Capisco, sai, il tuo bestemmiare;
ma il mondo non cambia, niente da fare,
l'odio tuo non lo modifica di un pelo
gli uomini sono una schiatta intollerabile.
Ma tu, dimmi, sei forse meno esecrabile?
Proverei con l'amore a sciogliere il tuo gelo.


Non so, fa quasi male a leggerla, credo che sia il gesto più estremo in assoluto il voler mettere in atto quell'ultima riga: a uno sconosciuto poi!
Io non so cosa provano gli aspiranti rocker quando ascoltano i vecchi brani hard rock - quelli perfetti come Since I've been lovin' you dei Led Zeppelin, Bohemian Rapsody dei Queen, For those about to rock degli AcDc e, fortunatamente, molti altri--, forse in fondo al cuore sono invidiosi perché l'egocentrismo di chi suona li porta a pensare che "Cazzo!, quel pezzo dovevo scriverlo io!".
Però so che leggere più volte questa poesia mi provoca (e provocherà) sicuramente anche una punta di invidia, mi fa sentire arido nei suoi confronti...
Ieri pomeriggio ho avuto una discussione con una persona sfuggente a proposito della non evoluzione umana nel corso del tempo, lì per lì non sapevo come smontare le sue tesi (mi diverte stuzzicarla) e mi aveva quasi convinto del nostro perpetuo ripetersi degli errori, una vita dopo l'altra, e della nostra non ricerca di risposte verso le Domande che ci porterebbero a una sorta di evoluzione (da dove veniamo? chi siamo? perché siamo... e altri punti interrogativi che solitamente vengono fuori dal tepore della signorina charas per poi essere dimenticati al mattino seguente).
Mi è venuto in mente anche questo leggendo quella poesia, non so ancora bene perché ma ho sentito il bisogno di scrivere di getto per non dimenticarmi del momento attuale.

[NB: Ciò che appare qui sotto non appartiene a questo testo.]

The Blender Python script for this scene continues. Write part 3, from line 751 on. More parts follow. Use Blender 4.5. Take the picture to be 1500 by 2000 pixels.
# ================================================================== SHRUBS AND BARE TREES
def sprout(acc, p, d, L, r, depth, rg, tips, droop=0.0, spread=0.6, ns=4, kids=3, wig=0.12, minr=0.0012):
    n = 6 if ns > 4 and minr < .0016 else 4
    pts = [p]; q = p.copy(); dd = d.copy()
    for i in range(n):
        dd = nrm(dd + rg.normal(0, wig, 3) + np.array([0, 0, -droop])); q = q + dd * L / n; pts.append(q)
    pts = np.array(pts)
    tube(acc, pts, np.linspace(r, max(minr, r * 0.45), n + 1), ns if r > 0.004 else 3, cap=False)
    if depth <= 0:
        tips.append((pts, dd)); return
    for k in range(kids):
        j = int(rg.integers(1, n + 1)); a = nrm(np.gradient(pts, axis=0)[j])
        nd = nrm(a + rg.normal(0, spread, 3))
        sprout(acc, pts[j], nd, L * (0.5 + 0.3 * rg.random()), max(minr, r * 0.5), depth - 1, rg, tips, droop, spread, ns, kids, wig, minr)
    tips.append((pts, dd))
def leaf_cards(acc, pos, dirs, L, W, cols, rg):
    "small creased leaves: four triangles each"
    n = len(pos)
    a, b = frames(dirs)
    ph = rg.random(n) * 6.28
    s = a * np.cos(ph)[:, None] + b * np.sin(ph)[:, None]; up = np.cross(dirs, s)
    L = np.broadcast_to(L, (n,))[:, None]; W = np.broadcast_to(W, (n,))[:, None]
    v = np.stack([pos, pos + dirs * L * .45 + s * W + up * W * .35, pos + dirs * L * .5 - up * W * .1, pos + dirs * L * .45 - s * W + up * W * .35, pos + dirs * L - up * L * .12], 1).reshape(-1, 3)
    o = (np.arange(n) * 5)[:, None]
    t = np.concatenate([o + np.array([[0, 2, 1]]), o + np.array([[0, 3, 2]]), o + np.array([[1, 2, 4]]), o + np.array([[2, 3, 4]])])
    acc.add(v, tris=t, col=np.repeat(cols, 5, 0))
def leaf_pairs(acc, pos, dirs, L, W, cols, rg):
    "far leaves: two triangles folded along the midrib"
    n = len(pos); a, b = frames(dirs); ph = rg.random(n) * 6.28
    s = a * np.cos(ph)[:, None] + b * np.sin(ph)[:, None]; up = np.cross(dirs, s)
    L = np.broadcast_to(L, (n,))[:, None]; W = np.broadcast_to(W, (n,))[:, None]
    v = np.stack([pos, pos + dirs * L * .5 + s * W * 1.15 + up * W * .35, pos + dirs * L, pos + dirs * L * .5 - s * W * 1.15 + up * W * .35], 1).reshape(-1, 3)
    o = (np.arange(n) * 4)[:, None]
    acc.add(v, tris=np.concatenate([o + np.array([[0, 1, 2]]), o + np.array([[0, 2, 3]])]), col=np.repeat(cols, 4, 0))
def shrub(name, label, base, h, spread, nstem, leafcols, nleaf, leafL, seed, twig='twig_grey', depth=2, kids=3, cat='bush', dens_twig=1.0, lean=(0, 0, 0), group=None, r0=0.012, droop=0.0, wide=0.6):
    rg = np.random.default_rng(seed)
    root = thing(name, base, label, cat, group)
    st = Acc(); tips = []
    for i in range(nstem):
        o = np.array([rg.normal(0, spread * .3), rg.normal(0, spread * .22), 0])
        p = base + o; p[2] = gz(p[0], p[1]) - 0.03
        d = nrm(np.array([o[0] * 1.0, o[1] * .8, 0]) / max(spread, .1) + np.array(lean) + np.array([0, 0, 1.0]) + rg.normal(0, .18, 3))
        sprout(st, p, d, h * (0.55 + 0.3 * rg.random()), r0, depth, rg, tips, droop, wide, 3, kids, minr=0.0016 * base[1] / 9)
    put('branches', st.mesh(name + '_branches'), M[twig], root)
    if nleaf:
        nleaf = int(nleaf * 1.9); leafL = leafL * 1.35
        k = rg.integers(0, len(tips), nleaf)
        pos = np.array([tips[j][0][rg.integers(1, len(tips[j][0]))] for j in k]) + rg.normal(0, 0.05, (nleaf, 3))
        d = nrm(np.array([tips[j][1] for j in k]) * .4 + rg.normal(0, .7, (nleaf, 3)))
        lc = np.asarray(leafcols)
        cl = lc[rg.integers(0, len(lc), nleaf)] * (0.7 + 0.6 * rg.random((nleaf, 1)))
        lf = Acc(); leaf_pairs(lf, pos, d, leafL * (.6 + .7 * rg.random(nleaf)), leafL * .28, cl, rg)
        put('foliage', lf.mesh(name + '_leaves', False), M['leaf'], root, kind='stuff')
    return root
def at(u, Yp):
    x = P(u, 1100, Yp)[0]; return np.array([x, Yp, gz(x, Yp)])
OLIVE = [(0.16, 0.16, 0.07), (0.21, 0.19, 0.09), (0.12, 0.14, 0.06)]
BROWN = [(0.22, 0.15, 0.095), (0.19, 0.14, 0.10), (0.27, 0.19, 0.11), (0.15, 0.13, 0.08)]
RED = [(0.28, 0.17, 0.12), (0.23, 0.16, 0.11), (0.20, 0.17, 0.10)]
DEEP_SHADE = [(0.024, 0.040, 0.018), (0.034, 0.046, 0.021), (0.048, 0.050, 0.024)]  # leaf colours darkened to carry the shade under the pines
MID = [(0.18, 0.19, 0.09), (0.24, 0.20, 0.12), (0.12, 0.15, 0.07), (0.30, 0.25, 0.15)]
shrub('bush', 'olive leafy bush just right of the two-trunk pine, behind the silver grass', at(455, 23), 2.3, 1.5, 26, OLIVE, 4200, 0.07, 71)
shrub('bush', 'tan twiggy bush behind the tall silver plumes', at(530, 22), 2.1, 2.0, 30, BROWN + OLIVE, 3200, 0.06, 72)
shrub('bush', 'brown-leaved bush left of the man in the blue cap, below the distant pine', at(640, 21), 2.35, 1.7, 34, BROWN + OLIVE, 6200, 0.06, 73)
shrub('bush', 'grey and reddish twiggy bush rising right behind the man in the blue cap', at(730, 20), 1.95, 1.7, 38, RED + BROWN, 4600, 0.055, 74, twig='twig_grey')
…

Ora so che almeno qualcuno si è evoluto, innalzato a un livello più alto, in un giorno del 1902 chissà dove, forse in camera sua con la finestra aperta sull'universo che passeggia aspettando l'ora del the.
Quell'uomo è Hermann Hesse.
Io devo, fin da ora, impegnarmi per diventare almeno comparabile a lui nel corso della mia vita - non come scrittore, quella è una guerra persa, ma come essere umano munito di coscienza.